Among private sector banks, CIB stands out for its commitment to Africa through its Kenyan subsidiary, which it has fully owned since its acquisition of remaining shares in 2023. Through CIB Kenya, the bank offers clients brokerage services and a platform to support the regional ambitions of Egyptian businesses. Strategic partnerships with global and regional trade facilitation bodies allow CIB Kenya to help clients expand intra-Africa trade while mitigating risks, says Zekry.

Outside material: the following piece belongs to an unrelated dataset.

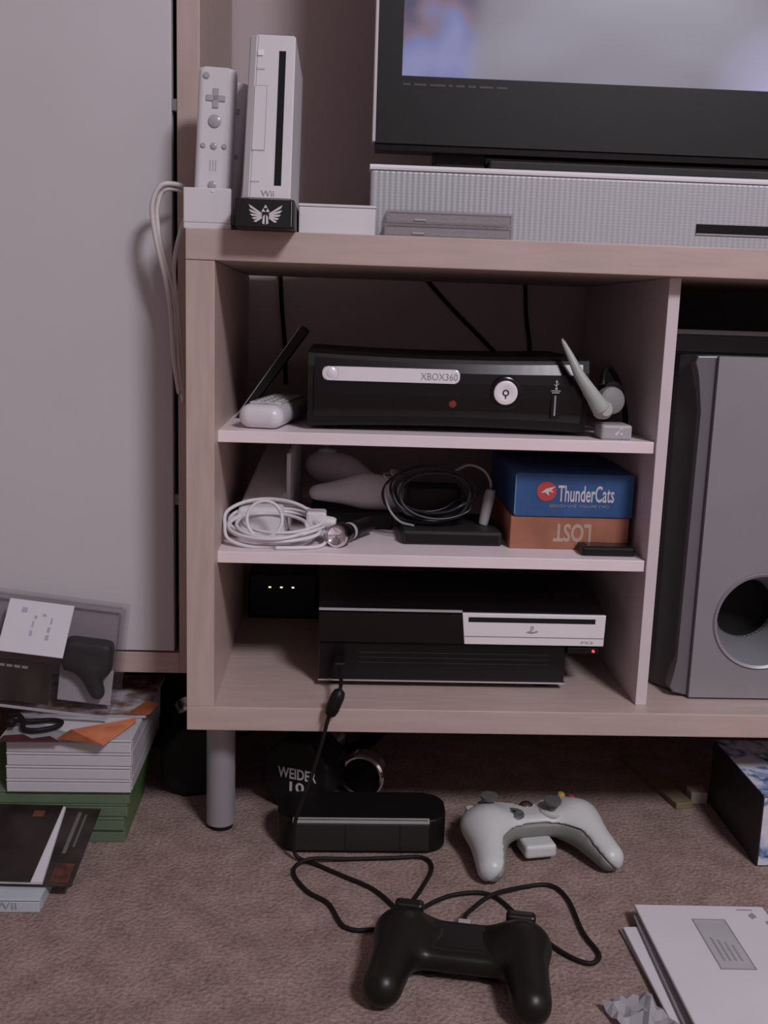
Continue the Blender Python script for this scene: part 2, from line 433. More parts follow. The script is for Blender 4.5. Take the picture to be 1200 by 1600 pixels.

Regulatory fragmentation, foreign exchange volatility and diverse credit profiles all pose significant operational risks. CIB’s approach to these hurdles is to adopt a comprehensive risk mitigation framework involving structured trade finance, risk-sharing frameworks, institutional cooperation and currency risk management. Key partnerships include the African Development Bank, which helps CIB strengthen its risk absorption capacity and trade finance offerings. Elsewhere, the African Export-Import Bank (Afreximbank) is assisting banks like CIB to strengthen their risk management tools. Partnership with Afreximbank has also allowed CIB to adopt the Pan-African Payment and Settlement System (PAPSS), which reduces conversion costs and helps make transactions more efficient. Multilateral initiatives like PAPSS and the AfCFTA Adjustment Facility, which aims help countries deal with tariff reduction losses, are promising. But, as Stuart notes, they will need scale and policy alignment to be transformative. There is still a long road ahead, but as momentum builds, Egypt’s lenders are increasingly well-positioned to help bridge the financing and connectivity gaps between African markets.